Say we have a stick on length $L$ that travels toward a point $P$ with linear velocity $v$ in the direction of $P$ and rotational velocity $\omega$. The point and the stick are initially $l$ apart. Will a point $Q$ on the stick, a distance $r$ from its center, hit $P$?
Let the starting position of the stick be such that it points along the $x$-axis and that the center of the stick is at the origin. Looking from the point of view of the stick, the point $P$ will have a velocity $-v$ towards the $x$-axis (and the stick). The initial position of $P$ is $(d,l)$.
The equations of motion are thus \begin{align} \overline{P}&=\begin{pmatrix} d \\ l-vt \end{pmatrix} \\ \overline{Q}&=r\begin{pmatrix}\cos(\omega t) \\ \sin(\omega t) \end{pmatrix} \end{align}
and the question becomes "when is there a $t$ such that the two are equal?"
Introducing $\gamma\equiv\arccos\frac{d}{r}$ (which clearly shows the constraint $r\geq \vert d\vert$), we have
$$\frac{l-\gamma \frac{v}{\omega}}{r}=\sin \gamma$$
However, this looks transcendental.
Is there really no way of analytically figuring out whether or not $Q$ hits $P$? Can we determine whether or not the stick hits at all (for any $Q$)?
Edit: Just an idea: Perhaps one can use the Intermediate value theorem to show that there must exist a solution given some initial conditions?
Edit: Perhaps the question should be "For which $r$s (or some other, single parameter) is $\frac{l-\gamma \frac{v}{\omega}}{r}=\sin \gamma$ true (given $d,\ell,v,\omega$)? Can we say anything sensible about this?

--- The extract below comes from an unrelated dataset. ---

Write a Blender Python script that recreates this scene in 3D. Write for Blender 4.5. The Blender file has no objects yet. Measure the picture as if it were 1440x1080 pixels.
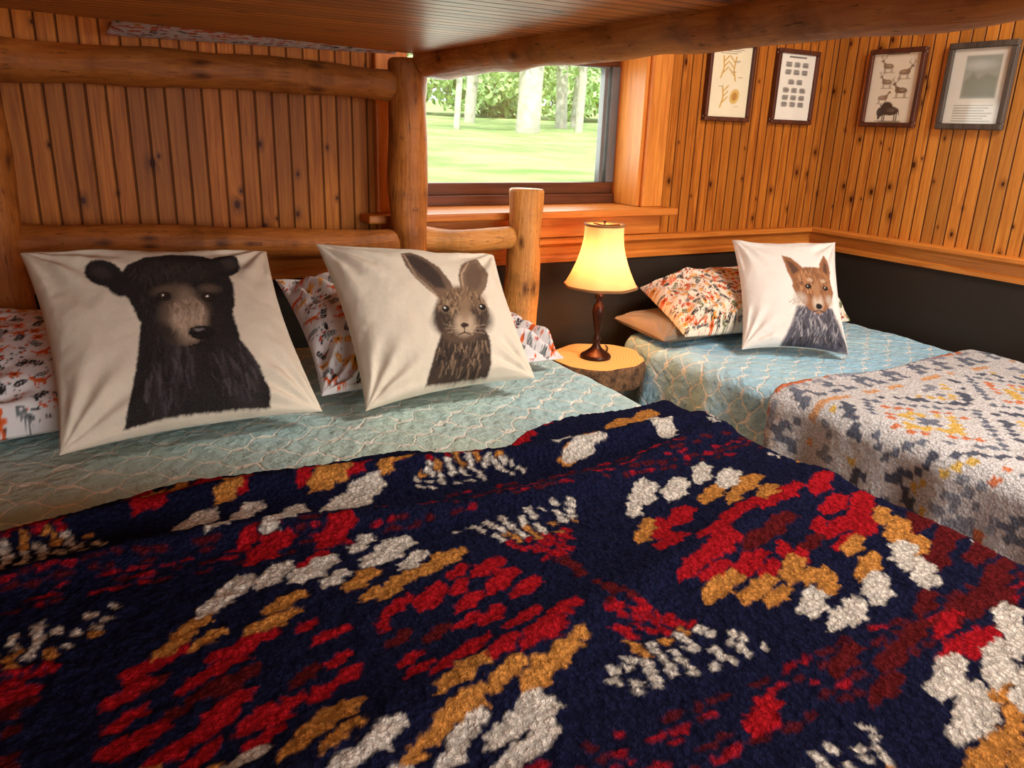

$$ \frac{\ell - \gamma \frac{v}{\omega}}{r} = \sin\gamma. \tag{*} $$ Perhaps the problem is: Given $\ell,r,v,\omega$, solve for $\gamma$.
This is a transcendental equation. In fact, it is "Kepler's equation", and it is known that the solution (although unique) cannot be written in terms of "elementary functions".
LINK gives Kepler's equation as $$ M=E-e\sin E \tag{K}$$ where we should solve for $E$, given $M$ and $e$. We may substitute $$ E=\gamma \\ e=\frac{-r\omega}{v} \\ M=\frac{\ell \omega}{v} $$ to convert (K) into (*).
That link also discusses algorithms for numerical and series solution of (K).